Кроме того, есть и политический момент: развертывание сети военных баз и военных объектов совместного использования на территории Казахстана представляется гораздо менее проблематичным, нежели аналогичные меры в иных странах ЦАР. В случае обострения обстановки в Афганистане именно на казахской территории с военной точки зрения оптимально концентрировать силы и средства для противодействия, а режим охраны границы осуществлять посредством патрулирования авиацией, дронами и подвижными боевыми группами наземных войск.

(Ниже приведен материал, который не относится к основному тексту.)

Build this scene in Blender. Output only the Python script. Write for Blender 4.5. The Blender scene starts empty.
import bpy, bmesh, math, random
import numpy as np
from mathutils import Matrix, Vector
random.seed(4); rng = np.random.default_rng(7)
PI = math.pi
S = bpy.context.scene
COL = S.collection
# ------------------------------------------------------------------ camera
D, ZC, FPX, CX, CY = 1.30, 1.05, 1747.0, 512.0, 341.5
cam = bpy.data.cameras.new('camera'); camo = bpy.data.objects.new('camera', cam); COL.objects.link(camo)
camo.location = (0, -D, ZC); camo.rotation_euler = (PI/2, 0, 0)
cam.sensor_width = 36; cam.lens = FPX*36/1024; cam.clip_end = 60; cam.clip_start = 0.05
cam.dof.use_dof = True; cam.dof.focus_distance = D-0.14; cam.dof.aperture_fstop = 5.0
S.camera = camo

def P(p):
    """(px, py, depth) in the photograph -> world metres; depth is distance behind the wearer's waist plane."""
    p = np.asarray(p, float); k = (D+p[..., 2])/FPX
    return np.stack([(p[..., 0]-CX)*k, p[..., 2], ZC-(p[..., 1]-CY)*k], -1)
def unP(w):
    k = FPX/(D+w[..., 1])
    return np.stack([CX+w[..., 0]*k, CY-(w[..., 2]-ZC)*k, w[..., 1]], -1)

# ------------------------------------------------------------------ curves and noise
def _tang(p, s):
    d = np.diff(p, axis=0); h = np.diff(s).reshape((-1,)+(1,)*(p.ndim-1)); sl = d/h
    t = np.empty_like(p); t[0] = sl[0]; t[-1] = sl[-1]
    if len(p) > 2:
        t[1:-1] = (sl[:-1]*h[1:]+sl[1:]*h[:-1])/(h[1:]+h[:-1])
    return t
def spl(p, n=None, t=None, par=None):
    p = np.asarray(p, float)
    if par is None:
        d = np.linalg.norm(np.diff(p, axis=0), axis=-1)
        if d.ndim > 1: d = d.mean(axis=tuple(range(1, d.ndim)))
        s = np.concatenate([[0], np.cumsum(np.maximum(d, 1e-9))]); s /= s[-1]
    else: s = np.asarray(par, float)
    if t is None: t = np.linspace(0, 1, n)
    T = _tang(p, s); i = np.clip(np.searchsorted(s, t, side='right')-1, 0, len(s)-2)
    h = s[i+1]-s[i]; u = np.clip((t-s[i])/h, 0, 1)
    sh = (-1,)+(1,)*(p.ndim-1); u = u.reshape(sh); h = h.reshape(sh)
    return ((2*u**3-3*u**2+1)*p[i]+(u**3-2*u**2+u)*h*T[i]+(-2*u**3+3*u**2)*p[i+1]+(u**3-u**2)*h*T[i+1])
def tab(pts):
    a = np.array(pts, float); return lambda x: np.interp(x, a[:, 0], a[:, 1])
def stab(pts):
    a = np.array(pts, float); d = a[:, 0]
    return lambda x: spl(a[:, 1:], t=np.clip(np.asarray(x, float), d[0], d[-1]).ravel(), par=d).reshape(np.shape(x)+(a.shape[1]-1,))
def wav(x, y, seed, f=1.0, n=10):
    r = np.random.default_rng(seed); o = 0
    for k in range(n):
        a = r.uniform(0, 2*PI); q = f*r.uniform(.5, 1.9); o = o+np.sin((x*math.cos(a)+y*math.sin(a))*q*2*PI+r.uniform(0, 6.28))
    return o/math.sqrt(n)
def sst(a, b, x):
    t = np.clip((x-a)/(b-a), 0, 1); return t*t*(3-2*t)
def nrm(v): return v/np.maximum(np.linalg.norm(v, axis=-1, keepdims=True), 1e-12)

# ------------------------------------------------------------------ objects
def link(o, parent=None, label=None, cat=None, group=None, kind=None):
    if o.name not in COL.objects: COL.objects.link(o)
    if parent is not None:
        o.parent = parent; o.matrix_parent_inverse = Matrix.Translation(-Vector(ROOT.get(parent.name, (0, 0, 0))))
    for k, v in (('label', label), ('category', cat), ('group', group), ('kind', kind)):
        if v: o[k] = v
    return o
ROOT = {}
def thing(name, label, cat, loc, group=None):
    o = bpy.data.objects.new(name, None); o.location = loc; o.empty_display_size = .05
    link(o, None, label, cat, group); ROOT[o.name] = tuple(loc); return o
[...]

Присутствие российских пограничников на таджикско-афганской границе также было бы весьма желательно с точки зрения возможностей активного мониторинга обстановки. Но, как уже было сказано, реального контроля союзников над своими границами республики вряд ли допустят. А если есть политическая воля для того, чтобы добиваться такого контроля – Таможенный союз тут совершенно ни при чем, это может делаться в рамках двустороннего военного сотрудничества и/или ОДКБ, организации, которая является донором безопасности для региона. Она должна наполняться реальным содержанием, противодействуя трансграничным угрозам, в т. ч. связанным с наркотрафиком.
Что же касается пропагандистской стороны дела, то, здесь, конечно, преобладает стремление продемонстрировать наглядные, зримые успехи интеграционного проекта. И одним из свидетельств успеха видится расширение.

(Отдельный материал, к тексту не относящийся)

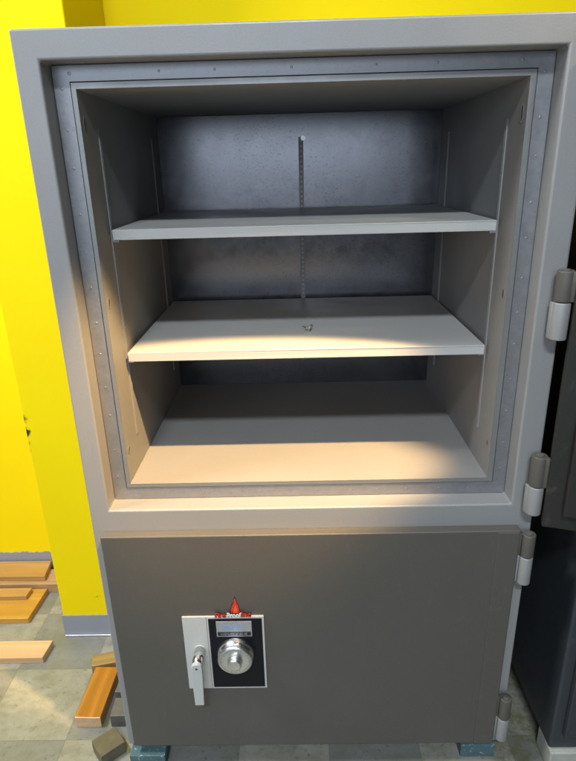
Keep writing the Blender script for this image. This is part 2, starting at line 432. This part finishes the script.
for i in range(100):
    t = 2 * math.pi * i / 100; r0, r1 = (.0265 if i % 10 == 0 else (.0285 if i % 5 == 0 else .0300)), .0318; w = .00022
    c, s = math.cos(t), math.sin(t); y = BY - .0274
    q = [(r0, -w), (r1, -w), (r1, w), (r0, w)]
    bm.faces.new([bm.verts.new((cx + r * c - k * s, y + (.0001 if r < .03 else 0), cz + r * s + k * c)) for r, k in q])
sub(link('dial_graduations', bm, INK))
bm = BM(); lathe(bm, [(.0165, -.026), (.0150, -.029), (.0142, -.0360), (.0146, -.0375), (.0138, -.0392), (.0110, -.0398)], cx, BY, cz, n=40)
sub(link('dial_knob', bm, SATIN, None, smooth=True))
# lever handle: chrome shank and tapered flat lever
hx, hz = .2035, -1.1945
bm = BM(); lathe(bm, [(.0125, .0005), (.0125, -.0015), (.0118, -.002)], hx, PY - .0045, hz, n=36); sub(link('handle_rose', bm, WHITE, None, .0006))
bm = BM(); lathe(bm, [(.0112, -.003), (.0112, -.0440), (.0108, -.0442)], hx, PY - .0045, hz, n=40)
sub(link('handle_shank', bm, CHROME, None, smooth=True))
bm = BM(); pts = []
for i in range(13):
    t = math.pi * (i / 12); pts.append((hx + .0116 * math.cos(t), hz + .0112 * math.sin(t)))
pts += [(hx - .0122, hz - .020), (hx - .0105, hz - .104), (hx + .0090, hz - .104), (hx + .0118, hz - .020)]
prism(bm, pts, PY - .0570, PY - .0480)
lev = sub(link('handle', bm, WHITE, None, .0016, 3))
bm = BM(); lathe(bm, [(.0036, 0), (.0036, -.0006)], hx, PY - .0571, hz - .001, n=3); sub(link('handle_screw_hole', bm, INK))
# fire sticker on the top edge of the plate
SY = PY - .0046
def blob(cx_, cz_, hw, up): return [(cx_ + hw * f, cz_ + up * g2) for f, g2 in ((-.95, 0), (1, 0), (1.02, .2), (.86, .36), (.80, .52), (.50, .62), (.36, .86), (.10, 1.0), (-.12, .84), (-.30, .62), (-.66, .50), (-.72, .36), (-1.02, .22))]
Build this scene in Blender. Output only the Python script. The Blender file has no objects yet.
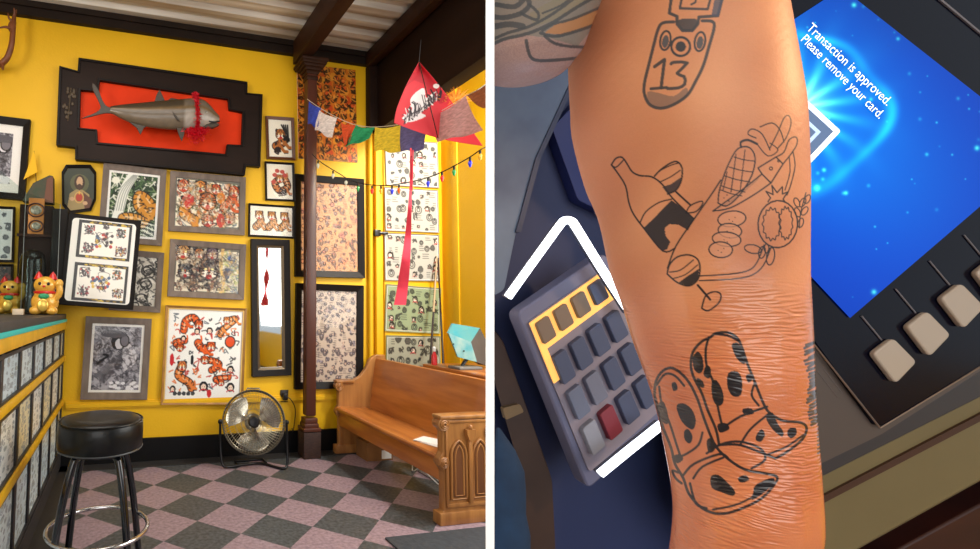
import bpy, bmesh, math, random
import numpy as np
from mathutils import Vector, Matrix, Euler
D = bpy.data
C = bpy.context.scene.collection
random.seed(7)
RNG = np.random.RandomState(11)
# ------------------------------------------------------------------ camera model
FPX, YAW, PITCH, ROLL, EYE = 486.27, .2410, .0685, .0132, 1.2684
PPX, PPY = 243.0, 275.0
def _basis():
    cy, sy = math.cos(YAW), math.sin(YAW)
    F0 = np.array([sy, cy, 0.]); R0 = np.array([cy, -sy, 0.]); U0 = np.array([0, 0, 1.])
    F = F0*math.cos(PITCH)+U0*math.sin(PITCH); U = U0*math.cos(PITCH)-F0*math.sin(PITCH)
    return R0*math.cos(ROLL)+U*math.sin(ROLL), U*math.cos(ROLL)-R0*math.sin(ROLL), F
RX, UX, FX = _basis()
EYEP = np.array([0, 0, EYE])
def ray(px, py): return FX+RX*(px-PPX)/FPX+UX*(PPY-py)/FPX
def onY(px, py, Y): d = ray(px, py); return EYEP+d*(Y/d[1])
def onX(px, py, X): d = ray(px, py); return EYEP+d*(X/d[0])
def onZ(px, py, z): d = ray(px, py); return EYEP+d*((z-EYE)/d[2])
def at(px, py, dep): return EYEP+ray(px, py)*dep
def proj(P):
    d = np.asarray(P)-EYEP; z = d@FX
    return PPX+FPX*(d@RX)/z, PPY-FPX*(d@UX)/z
YB = 4.179      # back wall
XC = -.4504     # counter front
# ------------------------------------------------------------------ materials
def lin(c):
    c = [x/255. for x in c]
    return [x/12.92 if x <= .04045 else ((x+.055)/1.055)**2.4 for x in c]+[1.]
def linarr(a): return np.where(a <= .04045, a/12.92, ((np.maximum(a, 0)+.055)/1.055)**2.4)
MATS = {}
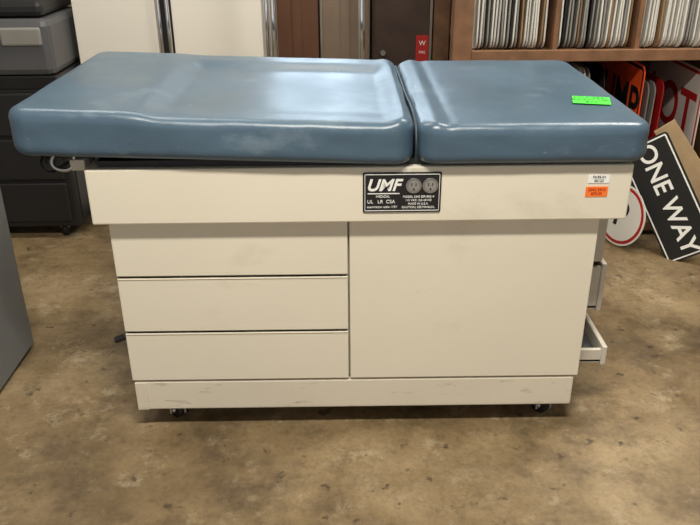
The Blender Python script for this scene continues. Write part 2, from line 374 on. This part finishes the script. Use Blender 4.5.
def stack(name,x0,x1,z,skip,hmin,hmax,gap,yb,wt,th=.0022):
    bm=bmesh.new(); x=x0
    while x<x1:
        if any(abs(x-s)<.022 for s in skip): x+=.006; continue
        w=random.uniform(.46,.58); h=random.uniform(hmin,hmax); tl=random.uniform(-.5,1.3)
        M=T(x,yb+random.uniform(0,.02)+w/2,z)@Ry(tl)@Rz(-90)
        pts=[(a,b+h/2) for a,b in rrect(w,h,.045)]
        mi=random.choices([0,1,2,3,4,5],wt)[0]
        add_plate(bm,pts,-th,th,mi,M)
        x+=random.uniform(*gap)
    return mesh_from_bm(name,bm,[SIGNW,SIGNG,SIGNB,SIGNT,SIGNR,SIGNO],None)
WT=[10,5,.6,1,0,0]
stack('street_sign_stack',.50,2.3,ZS+.002,DV,.45,.6,(.010,.018),y0+.02,WT,.003)
stack('street_sign_stack.001',.52,1.03,.062,(),.55,.66,(.016,.028),y0+.04,[10,5,1,2,0,1])
stack('street_sign_stack.002',1.215,1.27,.062,(),.5,.62,(.013,.02),y0+.04,[8,3,0,0,1,2])
stack('street_sign_stack.003',1.56,2.3,.062,(2.0,),.5,.64,(.02,.035),y0+.04,WT)
def sign(name,M,w,h,face,border,txts,rad=.035,circle=False,bw=.012):
    r=root(name,M.translation)
    def k(s):
        return rrect(w-2*s,h-2*s,max(.005,rad-s)) if not circle else [((w/2-s)*math.cos(a*math.pi/20),(w/2-s)*math.sin(a*math.pi/20)) for a in range(40)]
    bm=bmesh.new(); add_plate(bm,k(0),-.0015,.0015,0,M)
    add_plate(bm,k(.008),-.0022,-.0014,1,M); add_plate(bm,k(.008+bw),-.0030,-.0021,0,M)
    mesh_from_bm('plate',bm,[face,border],r)
    for s,size,dx,dz,rot,m in txts: text('lettering',s,size,M@T(dx,-.0033,dz)@Ry(rot),m,r,bold=size*.015)
    return r
sign('orange_road_sign',T(1.165,y0+.29,.40)@Rz(-90),.6,.66,SIGNO,SIGNB,[('BUMP',.22,0,.15,0,SIGNB),('AHEAD',.15,0,-.1,0,SIGNB)])
sign('parking_lot_sign',T(1.41,y0+.29,.385)@Rz(-90),.6,.64,SIGNW,SIGNR,[('LOT',.26,0.01,.12,0,SIGNR),('CLOSED',.14,0,-.12,0,SIGNB)])
sign('one_way_sign',T(1.275,1.14,.235)@Rz(-40)@Rx(-10)@Ry(54),.50,.21,SIGNB,RIM,[('ONE WAY',.10,-.0,0,0,RIM)],rad=.015,bw=.006)
sign('no_parking_sign',T(1.13,1.22,.135)@Rz(-66)@Rx(-8),.26,.26,SIGNW,SIGNR,[('P',.15,0,0,0,SIGNB)],circle=True,bw=.013)
r=root('wood_plank',(1.40,1.25,.33))
box('board',-.045,.045,-.01,.01,-.34,.22,mat('light_pine',srgb(168,142,106),.6,var=.2,scale=12),r,.002,M=T(1.40,1.235,.32)@Rz(-20)@Rx(-6)@Ry(-38))

# ---------------------------------------------------------------- world + camera
w=bpy.data.worlds.new('w'); S.world=w; w.use_nodes=True
bg=w.node_tree.nodes['Background']; bg.inputs[0].default_value=(.96,.97,1,1); bg.inputs[1].default_value=.72
c=bpy.data.cameras.new('camera'); co=bpy.data.objects.new('camera',c); COL.objects.link(co); S.camera=co
p,yw,ro,f=.4427,.0083,-.0079,762.08
F=Vector((math.sin(yw)*math.cos(p),math.cos(yw)*math.cos(p),-math.sin(p))); rt=Vector((math.cos(yw),-math.sin(yw),0)); up=rt.cross(F)
r2=rt*math.cos(ro)+up*math.sin(ro); u2=-rt*math.sin(ro)+up*math.cos(ro)
MM=Matrix((r2,u2,-F)).transposed().to_4x4(); MM.translation=Vector((-.0267,-1.7224,1.3245)); co.matrix_world=MM
c.sensor_width=36; c.lens=f/700*36; c.clip_start=.02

Стоит ли во имя большого политического пиара жертвовать реальными жизненными интересами общества, усугубляя и без того крайне острые проблемы массовой иммиграции и трансграничной преступности, – вопрос, который в «имперской» модели принятия решений далеко не всегда решается в пользу общества. Так что этот аргумент приходится учитывать всерьез.
Понятно, что включить в Таможенный союз Киргизию проще, чем перейти на новый уровень интеграции, – я имею в виду создание валютного союза. Но проще – не всегда лучше.
Да и пиар-эффект в данном случае выглядит крайне сомнительным. Если словосочетание «Евразийский союз» будет ассоциироваться у жителей России с наркотрафиком, контрабандой и миграционным беспределом, то вкус к любым интеграционным начинаниям будет утрачен надолго.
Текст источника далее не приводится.